SEC probes if Ethereum is security as ‘final battle’ looms

Each day, Coinrule will run through the state of the digital assets market for Blockbeat, your home for news, analysis, opinion and commentary on blockchain and digital assets.

In reference to computer games, there is a concept of the ‘final boss’ in crypto folklore. For crypto, the ‘final boss’ is the government. The SEC’s decision to issue subpoenas to crypto companies are an attempt by the agency to classify Ethereum as a security and therefore put it under its jurisdiction. SEC Head Gary Gensler may well see this as the final chance to keep the ‘genie’ of decentralised finance in the bottle by severely increasing the regulatory risk for crypto projects. The main case centres around Ethereum’s transition to a ‘Proof-of-Stake’ consensus algorithm.

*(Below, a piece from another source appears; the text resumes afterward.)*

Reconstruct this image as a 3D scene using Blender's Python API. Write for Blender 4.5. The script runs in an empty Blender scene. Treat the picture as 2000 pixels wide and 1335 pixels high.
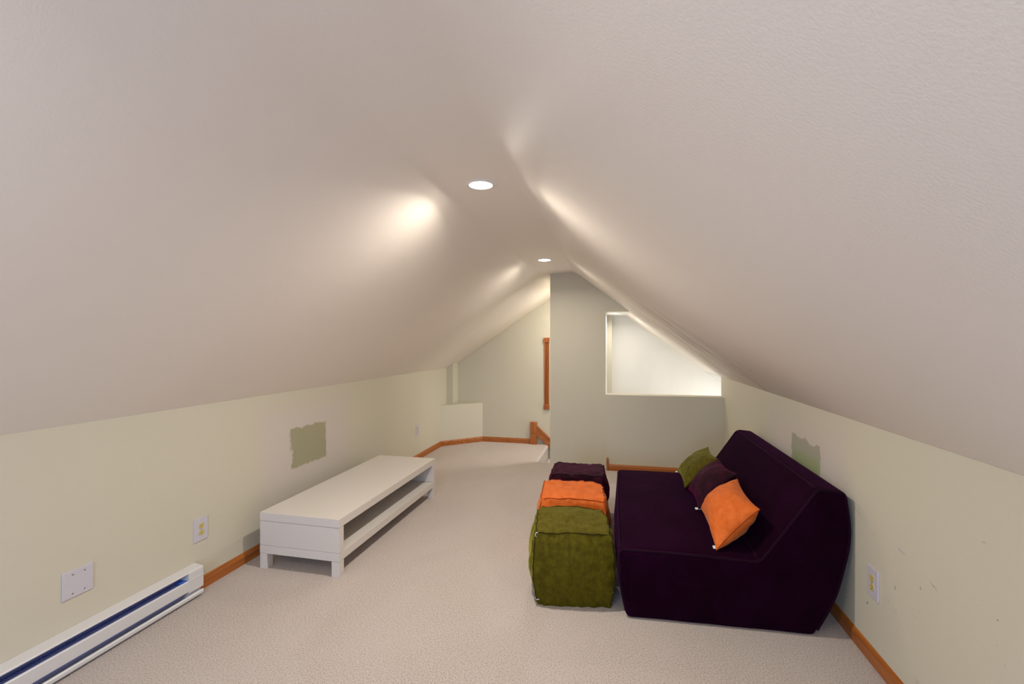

According to the archaic rules of the so-called Howey Test, the promise of returns makes ETH the asset now resemble an investment contract too closely.

Does the case have legs? The SEC’s legal track record against crypto companies is poor. Only last week, a federal judge in Utah said that the SEC abused its authority in a crypto case. Purely on the merit of the Howey Test, the SEC could have a point. But wider questions arise: should a legal framework from 1945 determine the course of an entirely new type of technology? Blockchains will enable a fundamental transformation of financial markets. It’s not technology but regulations that have to adapt to a new world. Even in the unlikely case that the SEC wins, crypto entrepreneurs would simply avoid the United States, a Pyrrhic victory.